On the opposite side, simply stepping back and modernizing credit bureaus’ tech may not be on the list of viable solutions, either. According to Harris, bureaus are ‘where the buck stops,’ which means that most of their resources and prioritizations are going into making sure companies they’re working with are being compliant. 

“Bureaus get a lot of flack for not being innovative and I think that's fair in some way,” said Harris. “But I think what a lot of people tend to discount is the reason why the bureaus tend to do a lot of what they do, which is that credit is a highly legislated section of our economy.” 

But reinventing the bureau isn’t really an option, either. With all the steps that need to be taken digging into old tech, it’s a risky endeavor. The chances of not making a giant mistake along the way are very small.

“It's really difficult not to get it wrong because you’re working in 20 to 30 year old bureau infrastructure that hasn't been updated. If let’s say you’re trying to get a system of records that's written in Python to communicate with something that looks more like COBOL -- then you’re going to have to do five simultaneous compliance checks against it,” said Harris. “Long story short, it doesn’t become a major focus for lenders, because it's a complicated thing to do.”

You also can’t tell lenders to fix the errors in their systems on their own because they may not even know what the errors are. This has to do with the fraudulent disputes blurring their data mishaps.

“If I'm a lender, I’m dealing with thousands of fraudulent disputes, which actually prevent me from being able to fix the errors that are happening,” said Harris.

Instead of trying to suss out and fix the errors, Harris recommends working on preventing the errors that plague credit data in the first place. “The way we look at it is fix the errors and you're going to start seeing a lot more people properly flow through the system,” he said. “And also when there are errors, they'll get fixed a lot more easily because ultimately, there will be less errors, which means we can handle the ones that are frivolous a lot more effectively, and actually get to the ones where people are not being properly represented.”

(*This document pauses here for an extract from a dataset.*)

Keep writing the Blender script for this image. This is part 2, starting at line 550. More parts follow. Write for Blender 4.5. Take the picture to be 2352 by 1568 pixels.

Bloom Credit sits on top of credit bureau infrastructure. That makes it easier for technology firms to build more modern use cases for the underlying data. Harris says the overall credit ecosystem needs more investment in technology. It’s due for an overhaul. 

“From an infrastructure point of view, imagine we’ve built this really extravagant house. It has all these rooms, a lot of people live there, but the sink is clogged,” said Harris. “Rather than saying ‘the house is completely ruined, we need to move to another state,’ why not just unclog the sink?”